Somos os super modernos do sofá, como os treinadores de bancada e os decisores de gabinete. Quando estivermos de férias logo registamos os momentos de comunhão com os diferentes, para partilhar no Instagram. Agora não, que já temos toda a vida combinada por muito tempo.

Com tudo isto, lembrei-me do Dino. Não preciso de ir muito longe para me ver nestes cenários. Conheci o Dino na Sexta-Feira passada, ao fim da tarde, em Lisboa. Eu passava no Campo das Cebolas, já estava escuro, as gentes corriam apressadas para chegar a casa ou mais depressa ao fim-de-semana, e eu também estava com pressa para chegar ao carro e sair dali para ir ter com as minhas amigas. O Dino pediu-me um cigarro. Eu dei. Mas ele não queria só um cigarro. Ele queria conversar. Tinha uns olhos doces, a brilhar como oásis na pele estragada. Ao princípio não vi nada disso. Vi um chato que me estava a empatar e que provavelmente ainda me tentaria assaltar, se eu me distraísse.

- Como é que te chamas?

- Margarida.

- Nome bonito. Eu sou o Dino. Prazer. Obrigado pelo cigarro.

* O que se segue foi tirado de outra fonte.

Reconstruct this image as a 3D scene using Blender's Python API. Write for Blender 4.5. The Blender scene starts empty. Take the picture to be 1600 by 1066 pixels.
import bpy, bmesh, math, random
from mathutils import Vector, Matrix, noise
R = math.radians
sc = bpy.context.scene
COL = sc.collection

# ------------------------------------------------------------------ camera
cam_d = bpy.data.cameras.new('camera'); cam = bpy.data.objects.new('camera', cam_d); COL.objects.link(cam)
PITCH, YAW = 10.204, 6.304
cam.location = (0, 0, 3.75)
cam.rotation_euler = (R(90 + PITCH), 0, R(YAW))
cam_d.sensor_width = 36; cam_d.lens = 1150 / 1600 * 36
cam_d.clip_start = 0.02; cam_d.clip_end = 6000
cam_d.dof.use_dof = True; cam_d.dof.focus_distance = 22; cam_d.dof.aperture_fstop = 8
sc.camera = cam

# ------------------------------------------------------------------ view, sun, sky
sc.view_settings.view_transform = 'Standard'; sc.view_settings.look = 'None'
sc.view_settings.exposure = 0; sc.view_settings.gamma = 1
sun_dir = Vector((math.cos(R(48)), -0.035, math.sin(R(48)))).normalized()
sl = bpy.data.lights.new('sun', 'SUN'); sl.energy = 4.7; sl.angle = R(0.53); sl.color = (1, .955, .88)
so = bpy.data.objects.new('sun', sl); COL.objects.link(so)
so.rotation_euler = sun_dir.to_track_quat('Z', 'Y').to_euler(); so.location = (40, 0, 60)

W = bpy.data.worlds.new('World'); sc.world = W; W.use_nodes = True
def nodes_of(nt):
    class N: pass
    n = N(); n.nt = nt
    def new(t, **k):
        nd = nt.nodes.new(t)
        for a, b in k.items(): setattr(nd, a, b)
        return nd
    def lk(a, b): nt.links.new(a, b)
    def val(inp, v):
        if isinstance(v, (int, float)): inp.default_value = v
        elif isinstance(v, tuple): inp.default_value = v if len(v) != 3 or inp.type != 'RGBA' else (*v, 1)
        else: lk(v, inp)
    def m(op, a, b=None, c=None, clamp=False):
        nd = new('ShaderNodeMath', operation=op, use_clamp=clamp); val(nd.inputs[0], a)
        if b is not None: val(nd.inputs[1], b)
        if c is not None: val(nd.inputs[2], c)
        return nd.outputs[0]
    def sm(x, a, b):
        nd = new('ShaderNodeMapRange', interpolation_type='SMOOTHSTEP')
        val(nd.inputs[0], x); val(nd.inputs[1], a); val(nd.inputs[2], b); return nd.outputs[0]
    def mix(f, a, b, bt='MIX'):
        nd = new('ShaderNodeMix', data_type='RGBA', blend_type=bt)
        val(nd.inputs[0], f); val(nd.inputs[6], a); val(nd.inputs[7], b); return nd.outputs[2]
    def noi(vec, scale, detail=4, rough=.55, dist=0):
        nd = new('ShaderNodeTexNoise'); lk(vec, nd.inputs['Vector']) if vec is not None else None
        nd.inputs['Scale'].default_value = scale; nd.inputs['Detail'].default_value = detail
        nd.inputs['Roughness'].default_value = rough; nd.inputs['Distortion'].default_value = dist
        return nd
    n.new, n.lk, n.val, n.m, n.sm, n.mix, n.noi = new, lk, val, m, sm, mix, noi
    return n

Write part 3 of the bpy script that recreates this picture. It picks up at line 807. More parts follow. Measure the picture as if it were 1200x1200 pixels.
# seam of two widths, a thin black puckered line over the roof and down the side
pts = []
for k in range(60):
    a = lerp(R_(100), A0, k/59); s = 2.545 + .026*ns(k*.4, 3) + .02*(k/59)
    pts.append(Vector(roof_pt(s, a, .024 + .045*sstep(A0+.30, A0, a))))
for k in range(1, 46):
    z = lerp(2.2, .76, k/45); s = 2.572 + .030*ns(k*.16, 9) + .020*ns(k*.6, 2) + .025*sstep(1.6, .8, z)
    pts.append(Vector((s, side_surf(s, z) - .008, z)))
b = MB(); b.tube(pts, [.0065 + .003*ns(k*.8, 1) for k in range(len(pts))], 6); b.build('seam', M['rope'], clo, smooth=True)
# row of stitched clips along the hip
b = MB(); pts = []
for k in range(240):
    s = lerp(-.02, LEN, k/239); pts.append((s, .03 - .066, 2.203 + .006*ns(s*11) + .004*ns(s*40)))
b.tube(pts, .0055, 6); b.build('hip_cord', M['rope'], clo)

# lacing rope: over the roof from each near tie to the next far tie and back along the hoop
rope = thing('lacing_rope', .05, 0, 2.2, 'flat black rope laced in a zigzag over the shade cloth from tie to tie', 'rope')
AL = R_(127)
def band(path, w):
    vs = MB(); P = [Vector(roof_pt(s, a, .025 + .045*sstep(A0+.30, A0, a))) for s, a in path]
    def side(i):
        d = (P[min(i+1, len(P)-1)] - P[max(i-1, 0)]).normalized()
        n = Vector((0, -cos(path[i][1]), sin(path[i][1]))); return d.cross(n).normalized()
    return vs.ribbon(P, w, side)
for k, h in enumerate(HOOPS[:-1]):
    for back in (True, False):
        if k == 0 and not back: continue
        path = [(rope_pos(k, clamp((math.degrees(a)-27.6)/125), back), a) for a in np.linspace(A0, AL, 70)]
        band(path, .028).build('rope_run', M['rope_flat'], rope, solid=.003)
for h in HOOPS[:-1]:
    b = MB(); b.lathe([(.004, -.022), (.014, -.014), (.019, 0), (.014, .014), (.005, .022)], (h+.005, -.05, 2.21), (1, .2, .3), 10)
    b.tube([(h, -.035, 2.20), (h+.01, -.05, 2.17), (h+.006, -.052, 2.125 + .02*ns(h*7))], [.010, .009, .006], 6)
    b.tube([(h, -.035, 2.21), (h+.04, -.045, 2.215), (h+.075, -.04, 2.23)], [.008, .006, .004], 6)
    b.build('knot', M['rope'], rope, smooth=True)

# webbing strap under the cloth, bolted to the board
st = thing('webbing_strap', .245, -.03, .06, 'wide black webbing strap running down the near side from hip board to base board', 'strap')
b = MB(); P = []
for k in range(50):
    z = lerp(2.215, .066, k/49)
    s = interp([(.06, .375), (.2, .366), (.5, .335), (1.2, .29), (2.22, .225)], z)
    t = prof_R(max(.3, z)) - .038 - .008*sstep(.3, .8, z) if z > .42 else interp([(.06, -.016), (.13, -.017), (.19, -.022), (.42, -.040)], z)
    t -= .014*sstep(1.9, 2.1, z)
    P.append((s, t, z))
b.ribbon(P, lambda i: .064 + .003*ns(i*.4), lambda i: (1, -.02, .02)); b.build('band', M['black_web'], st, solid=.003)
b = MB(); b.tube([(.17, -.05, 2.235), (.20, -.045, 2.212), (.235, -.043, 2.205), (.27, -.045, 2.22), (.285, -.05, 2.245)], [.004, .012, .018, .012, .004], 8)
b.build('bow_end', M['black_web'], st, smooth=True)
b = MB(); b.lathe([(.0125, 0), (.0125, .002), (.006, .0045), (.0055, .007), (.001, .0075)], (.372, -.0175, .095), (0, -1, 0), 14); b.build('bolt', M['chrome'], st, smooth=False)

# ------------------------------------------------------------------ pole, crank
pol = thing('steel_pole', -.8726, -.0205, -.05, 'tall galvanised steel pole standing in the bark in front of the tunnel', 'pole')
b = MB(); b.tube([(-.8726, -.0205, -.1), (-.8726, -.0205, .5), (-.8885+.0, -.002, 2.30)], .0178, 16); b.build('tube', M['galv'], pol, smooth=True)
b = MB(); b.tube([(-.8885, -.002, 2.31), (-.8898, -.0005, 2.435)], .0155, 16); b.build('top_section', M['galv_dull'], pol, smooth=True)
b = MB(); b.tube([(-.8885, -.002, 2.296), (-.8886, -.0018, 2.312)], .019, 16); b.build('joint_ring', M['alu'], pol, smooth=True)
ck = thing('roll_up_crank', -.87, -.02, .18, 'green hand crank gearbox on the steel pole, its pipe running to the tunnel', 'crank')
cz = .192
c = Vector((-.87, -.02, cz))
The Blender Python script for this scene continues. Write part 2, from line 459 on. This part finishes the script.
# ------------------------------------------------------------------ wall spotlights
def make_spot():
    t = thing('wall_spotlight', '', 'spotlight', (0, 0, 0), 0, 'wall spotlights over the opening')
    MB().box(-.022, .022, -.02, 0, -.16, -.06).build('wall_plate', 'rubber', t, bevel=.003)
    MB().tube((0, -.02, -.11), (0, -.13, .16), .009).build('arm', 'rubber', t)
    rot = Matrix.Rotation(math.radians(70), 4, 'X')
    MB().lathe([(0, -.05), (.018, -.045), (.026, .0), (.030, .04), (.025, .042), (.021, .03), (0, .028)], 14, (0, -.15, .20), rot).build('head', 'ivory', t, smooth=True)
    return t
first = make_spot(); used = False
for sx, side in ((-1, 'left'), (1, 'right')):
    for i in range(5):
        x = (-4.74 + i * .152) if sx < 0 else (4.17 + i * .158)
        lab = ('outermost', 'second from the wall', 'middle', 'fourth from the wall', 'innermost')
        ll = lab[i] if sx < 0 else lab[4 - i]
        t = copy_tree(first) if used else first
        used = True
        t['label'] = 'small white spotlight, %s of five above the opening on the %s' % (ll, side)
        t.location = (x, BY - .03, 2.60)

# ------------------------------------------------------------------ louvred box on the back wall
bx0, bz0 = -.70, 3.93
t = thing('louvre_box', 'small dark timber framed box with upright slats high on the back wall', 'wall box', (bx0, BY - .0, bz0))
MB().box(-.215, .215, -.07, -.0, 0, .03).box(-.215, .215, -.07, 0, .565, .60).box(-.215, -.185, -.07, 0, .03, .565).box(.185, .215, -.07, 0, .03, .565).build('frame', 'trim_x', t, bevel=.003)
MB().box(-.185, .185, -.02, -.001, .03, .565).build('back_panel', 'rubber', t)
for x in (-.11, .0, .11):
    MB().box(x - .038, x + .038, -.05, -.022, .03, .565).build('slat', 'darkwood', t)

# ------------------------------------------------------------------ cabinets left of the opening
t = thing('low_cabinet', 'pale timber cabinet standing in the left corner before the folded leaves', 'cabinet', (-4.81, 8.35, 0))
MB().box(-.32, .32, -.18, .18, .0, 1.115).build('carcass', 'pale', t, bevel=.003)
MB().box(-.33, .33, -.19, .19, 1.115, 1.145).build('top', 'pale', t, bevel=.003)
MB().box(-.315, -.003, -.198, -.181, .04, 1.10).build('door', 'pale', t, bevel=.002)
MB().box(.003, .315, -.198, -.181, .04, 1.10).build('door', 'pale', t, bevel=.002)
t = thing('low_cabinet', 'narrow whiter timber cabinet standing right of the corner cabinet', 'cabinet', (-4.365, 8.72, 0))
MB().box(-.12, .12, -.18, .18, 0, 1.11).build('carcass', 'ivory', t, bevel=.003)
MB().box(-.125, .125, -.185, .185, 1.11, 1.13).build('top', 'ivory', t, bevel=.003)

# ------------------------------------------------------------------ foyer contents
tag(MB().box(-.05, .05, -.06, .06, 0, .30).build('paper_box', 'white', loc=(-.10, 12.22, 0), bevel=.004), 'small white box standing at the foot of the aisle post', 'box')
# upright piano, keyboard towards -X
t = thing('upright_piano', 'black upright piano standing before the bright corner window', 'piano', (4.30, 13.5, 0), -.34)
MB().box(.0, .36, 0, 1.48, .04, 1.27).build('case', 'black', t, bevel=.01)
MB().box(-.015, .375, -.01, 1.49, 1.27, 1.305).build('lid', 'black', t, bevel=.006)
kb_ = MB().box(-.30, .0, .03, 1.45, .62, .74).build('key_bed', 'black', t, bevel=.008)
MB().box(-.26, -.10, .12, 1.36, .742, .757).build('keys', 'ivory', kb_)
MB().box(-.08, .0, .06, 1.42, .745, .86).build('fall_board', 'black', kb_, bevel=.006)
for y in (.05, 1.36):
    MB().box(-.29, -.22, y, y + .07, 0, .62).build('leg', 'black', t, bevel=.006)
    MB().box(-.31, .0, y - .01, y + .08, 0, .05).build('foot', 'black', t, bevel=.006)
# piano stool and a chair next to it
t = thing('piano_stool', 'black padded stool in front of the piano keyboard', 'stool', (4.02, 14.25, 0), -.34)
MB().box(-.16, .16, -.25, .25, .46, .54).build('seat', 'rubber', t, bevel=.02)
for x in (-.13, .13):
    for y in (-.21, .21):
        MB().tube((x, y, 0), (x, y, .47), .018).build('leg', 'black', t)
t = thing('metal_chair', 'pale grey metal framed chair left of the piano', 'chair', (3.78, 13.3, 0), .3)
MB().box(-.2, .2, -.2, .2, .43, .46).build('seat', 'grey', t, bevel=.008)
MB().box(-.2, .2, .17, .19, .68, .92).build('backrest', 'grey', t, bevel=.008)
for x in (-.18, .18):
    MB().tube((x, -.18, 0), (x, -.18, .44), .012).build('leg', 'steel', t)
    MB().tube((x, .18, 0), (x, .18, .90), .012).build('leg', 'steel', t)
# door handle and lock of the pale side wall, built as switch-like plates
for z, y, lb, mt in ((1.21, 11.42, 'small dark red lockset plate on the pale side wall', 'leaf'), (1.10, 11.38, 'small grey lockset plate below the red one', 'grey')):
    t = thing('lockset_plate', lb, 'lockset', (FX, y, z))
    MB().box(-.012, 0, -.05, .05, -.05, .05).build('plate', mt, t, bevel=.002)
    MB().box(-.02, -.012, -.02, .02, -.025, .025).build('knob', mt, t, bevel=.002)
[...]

E não chegava o cigarro? Não, não chegava. Ele queria saber como é que eu estava, se costumava passar por ali, se morava perto, se nos íamos voltar a cruzar. Soa sempre estranha a curiosidade dos diferentes. Até a quem se julga preparado para quase tudo, como eu. Eu sou daqui, dizia ele. Daqui. Da rua, das escadas, do bairro, de qualquer sítio diferente do meu. Como os meus filhos, quis ler um contexto mais cor-de-rosa, por isso não averiguei. Sentámo-nos, porque ele pediu. Falava pausadamente, a olhar-me nos olhos, alheio à correria geral, como se fosse de outro tempo. Eu lutava entre o desconforto de estar sentada a conversar com um desconhecido - com a exata consciência de que o desconforto vinha mais do aspecto dele do que da situação em si - e a vontade de lhe ser agradável e de retribuir a simpatia que parecia ter por mim. O tal medo da diferença, temperado com o desejo de conseguir, também eu, ser diferente. Há pequenos grandes desafios que chegam quando menos esperamos, quando temos pressa e queremos passar rapidamente para o lugar de conforto que se segue. Mas soou a campaínha. A conversa com os meus filhos estava ainda bem fresca na minha memória. E afinal eu tinha tempo. Fiquei, até que ele acabasse o cigarro e as perguntas, e o medo se esvaísse com o fumo e fosse possível despedirmo-nos em paz.

-  Já vais?

- Já, vou jantar com as minhas amigas. Queres mais um cigarro?

- Não, não. Um está bom. Isto faz mal. Não fumes mais, também. Gostei destes cinco minutos. Bom jantar.

Acabou por ser uma boa paragem. E, agora que a relembro, o mea culpa é inevitável. Acho que preciso de muitos mais cinco minutos assim. A minha manta de retalhos ainda não vale grande coisa.